2. Don't reveal too much about your past. No one wants to hear a litany about their date's past on the first meeting. Keep the "mystery" alive by revealing only the necessary amount of information until you know the person better. Take your time! Enjoy each other!

3. Self confidence, not arrogance, is an aphrodisiac. Look your best, smile, and above all: love yourself. Remember, if you have low self-esteem, you might attract an unhealthy partner.

4. Never talk about your 'ex' on the first date. Talk about life, no ex-loves. You may appear hateful (if you are) or appear that you would much rather be with that other person. Speak lightly about past relationships - and never go into detail in a negative fashion. The opposite sex will always take the side of their gender.

5. Develop a sense of humor. Cultivate your funny bone: read humorous books, see comedies, don't be afraid to laugh out loud! The common denominator in what everyone is seeking is someone who can add enjoyment and a light-heartedness to their lives. In addition to being more attractive to your date, you will both have a better time out together!

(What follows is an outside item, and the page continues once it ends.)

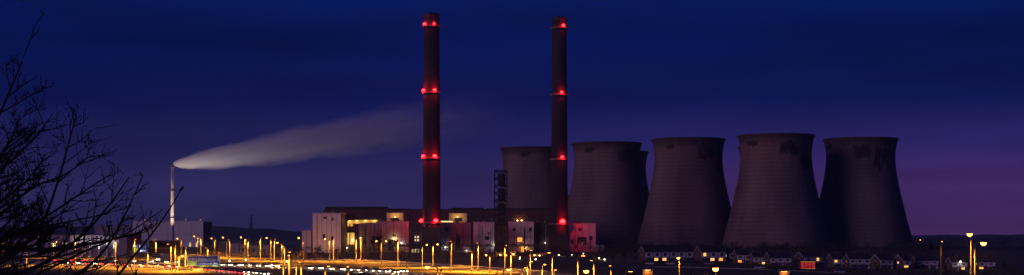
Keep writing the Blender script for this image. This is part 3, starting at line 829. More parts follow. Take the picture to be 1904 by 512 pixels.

6. Maintain a fluid exchange of open communication and conversation. No one person should dominate the conversation. Pay attention, develop eye contact, be alert and respond. Don't monopolize the entire discussion. Try and strike a harmonious balance. If this type of behavior continues on a second date, move on.

7. Don't rate your date solely on the basis of a two-hour meeting. The single biggest mistake that men and women make when dating is that they think every date should be as exciting as the Fourth of July. Get to know the person over time in a variety of settings and then make an intelligent, informed decision as to whether to continue.

8. Date against "your type" or your "ideal". Although many people are looking for a specific "type" of person or have an "ideal" mate in mind, the best rule of thumb in dating is: if the individual is kind and considerate - go for it! Too often a true gem is passed by because they don't seem to fit your preconceived ideal.

9. Be accessible (don't try to impress your date with your busy schedule - but don't appear needy either). Although this may be impressive to you, a busy schedule often gives your date the impression that you won't have any time for them in the future. Believe it or not - availability is a big turn-on!

10. Don't talk about health problems. Discussing your personal health problems with your date will make you appear to be older and - worse - look older! And a potential health risk! Your date is not your doctor (even if they are a doctor) and should not be subjected to a list of your aches and pains.